::: EXERCISE DATA

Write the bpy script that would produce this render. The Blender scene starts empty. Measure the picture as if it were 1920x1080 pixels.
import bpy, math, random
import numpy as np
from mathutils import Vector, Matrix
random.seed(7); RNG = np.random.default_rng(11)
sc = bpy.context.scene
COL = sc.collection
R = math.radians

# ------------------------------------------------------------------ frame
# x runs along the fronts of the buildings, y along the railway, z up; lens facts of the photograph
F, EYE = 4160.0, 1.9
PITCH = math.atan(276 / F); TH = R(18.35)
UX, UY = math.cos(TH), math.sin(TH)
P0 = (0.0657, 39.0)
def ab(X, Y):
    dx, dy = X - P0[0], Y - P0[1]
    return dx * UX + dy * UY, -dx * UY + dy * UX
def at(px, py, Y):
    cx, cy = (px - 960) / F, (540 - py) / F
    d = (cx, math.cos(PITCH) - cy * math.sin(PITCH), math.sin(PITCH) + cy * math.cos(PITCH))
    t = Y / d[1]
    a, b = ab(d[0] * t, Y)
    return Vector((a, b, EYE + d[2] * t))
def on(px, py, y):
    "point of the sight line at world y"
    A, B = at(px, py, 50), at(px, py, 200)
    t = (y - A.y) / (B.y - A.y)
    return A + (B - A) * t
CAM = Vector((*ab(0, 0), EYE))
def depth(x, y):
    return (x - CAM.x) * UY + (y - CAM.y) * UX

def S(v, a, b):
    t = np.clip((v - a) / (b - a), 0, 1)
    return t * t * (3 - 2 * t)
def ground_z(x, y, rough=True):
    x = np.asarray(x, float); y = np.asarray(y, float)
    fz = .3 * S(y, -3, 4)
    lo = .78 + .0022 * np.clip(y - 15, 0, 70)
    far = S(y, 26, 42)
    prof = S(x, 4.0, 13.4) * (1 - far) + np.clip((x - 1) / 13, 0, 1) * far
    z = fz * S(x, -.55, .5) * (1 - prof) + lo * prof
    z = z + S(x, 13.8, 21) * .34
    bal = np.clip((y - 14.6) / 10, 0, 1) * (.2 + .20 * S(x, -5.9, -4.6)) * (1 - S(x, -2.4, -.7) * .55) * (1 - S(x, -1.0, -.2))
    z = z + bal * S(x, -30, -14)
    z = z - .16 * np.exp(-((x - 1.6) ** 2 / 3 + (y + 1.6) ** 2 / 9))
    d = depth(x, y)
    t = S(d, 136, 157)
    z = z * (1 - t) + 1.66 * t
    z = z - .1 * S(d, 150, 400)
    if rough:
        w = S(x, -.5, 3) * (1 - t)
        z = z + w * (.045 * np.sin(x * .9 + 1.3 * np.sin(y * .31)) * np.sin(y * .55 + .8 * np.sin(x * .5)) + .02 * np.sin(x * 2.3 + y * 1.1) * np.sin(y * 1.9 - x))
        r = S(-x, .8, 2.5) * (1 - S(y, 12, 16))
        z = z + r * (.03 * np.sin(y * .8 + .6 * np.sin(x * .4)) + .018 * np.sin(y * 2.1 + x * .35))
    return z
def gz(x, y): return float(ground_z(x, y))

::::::
::: EXERCISE DATA

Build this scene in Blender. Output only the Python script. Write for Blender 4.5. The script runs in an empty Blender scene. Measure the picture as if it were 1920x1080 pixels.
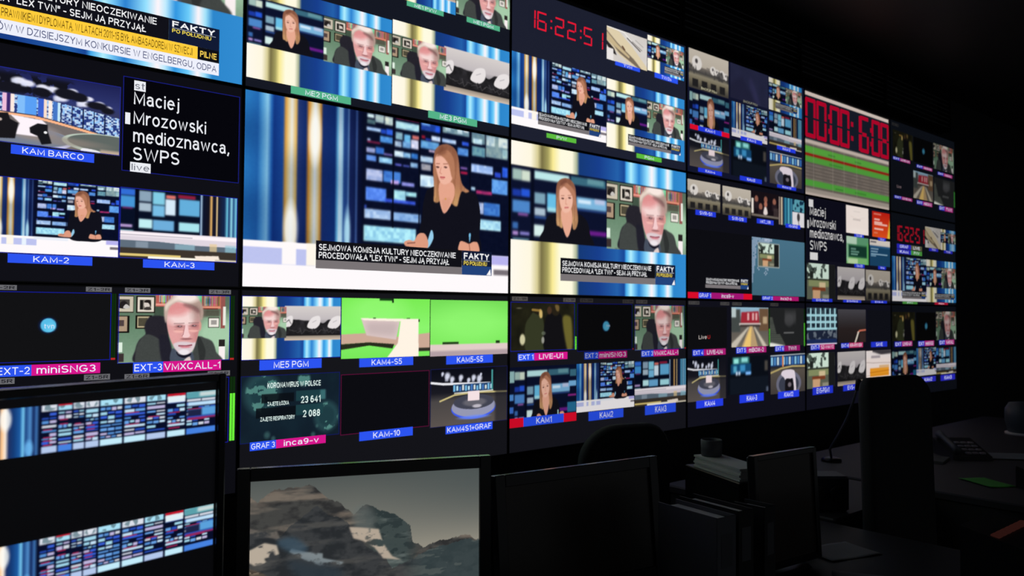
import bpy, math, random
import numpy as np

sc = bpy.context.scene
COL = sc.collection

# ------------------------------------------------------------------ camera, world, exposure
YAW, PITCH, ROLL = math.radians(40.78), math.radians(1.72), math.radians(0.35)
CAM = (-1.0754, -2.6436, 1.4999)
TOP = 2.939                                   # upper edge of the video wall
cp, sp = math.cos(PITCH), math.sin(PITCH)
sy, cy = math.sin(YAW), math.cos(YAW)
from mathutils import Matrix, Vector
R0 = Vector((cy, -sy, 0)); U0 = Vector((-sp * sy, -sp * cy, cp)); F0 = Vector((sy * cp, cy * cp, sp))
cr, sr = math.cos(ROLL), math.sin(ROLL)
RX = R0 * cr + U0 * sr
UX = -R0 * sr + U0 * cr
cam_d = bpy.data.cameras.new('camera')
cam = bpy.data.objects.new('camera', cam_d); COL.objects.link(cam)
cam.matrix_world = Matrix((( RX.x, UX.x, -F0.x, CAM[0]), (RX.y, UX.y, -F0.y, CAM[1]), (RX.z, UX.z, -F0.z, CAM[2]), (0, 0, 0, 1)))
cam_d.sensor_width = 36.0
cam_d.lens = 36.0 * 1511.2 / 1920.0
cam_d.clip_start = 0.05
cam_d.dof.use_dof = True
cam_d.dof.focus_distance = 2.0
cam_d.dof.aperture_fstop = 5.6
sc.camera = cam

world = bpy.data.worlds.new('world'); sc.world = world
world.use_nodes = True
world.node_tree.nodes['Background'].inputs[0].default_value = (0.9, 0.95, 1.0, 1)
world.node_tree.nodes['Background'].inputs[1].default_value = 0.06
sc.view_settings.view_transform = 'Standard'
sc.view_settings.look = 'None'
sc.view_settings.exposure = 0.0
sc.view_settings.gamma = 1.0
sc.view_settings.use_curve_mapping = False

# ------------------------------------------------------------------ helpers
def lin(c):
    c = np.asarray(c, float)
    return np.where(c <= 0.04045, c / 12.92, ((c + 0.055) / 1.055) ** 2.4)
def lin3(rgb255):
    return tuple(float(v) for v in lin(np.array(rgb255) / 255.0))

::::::

## [WHAT IS EXPECTED]
Proceeding from the line containing "Write the bpy" through the line containing "return (x - CAM.x)", transcribe the lines above exactly, both end lines included.

## [RESPONSE]
Write the bpy script that would produce this render. The Blender scene starts empty. Measure the picture as if it were 1920x1080 pixels.
import bpy, math, random
import numpy as np
from mathutils import Vector, Matrix
random.seed(7); RNG = np.random.default_rng(11)
sc = bpy.context.scene
COL = sc.collection
R = math.radians

# ------------------------------------------------------------------ frame
# x runs along the fronts of the buildings, y along the railway, z up; lens facts of the photograph
F, EYE = 4160.0, 1.9
PITCH = math.atan(276 / F); TH = R(18.35)
UX, UY = math.cos(TH), math.sin(TH)
P0 = (0.0657, 39.0)
def ab(X, Y):
    dx, dy = X - P0[0], Y - P0[1]
    return dx * UX + dy * UY, -dx * UY + dy * UX
def at(px, py, Y):
    cx, cy = (px - 960) / F, (540 - py) / F
    d = (cx, math.cos(PITCH) - cy * math.sin(PITCH), math.sin(PITCH) + cy * math.cos(PITCH))
    t = Y / d[1]
    a, b = ab(d[0] * t, Y)
    return Vector((a, b, EYE + d[2] * t))
def on(px, py, y):
    "point of the sight line at world y"
    A, B = at(px, py, 50), at(px, py, 200)
    t = (y - A.y) / (B.y - A.y)
    return A + (B - A) * t
CAM = Vector((*ab(0, 0), EYE))
def depth(x, y):
    return (x - CAM.x) * UY + (y - CAM.y) * UX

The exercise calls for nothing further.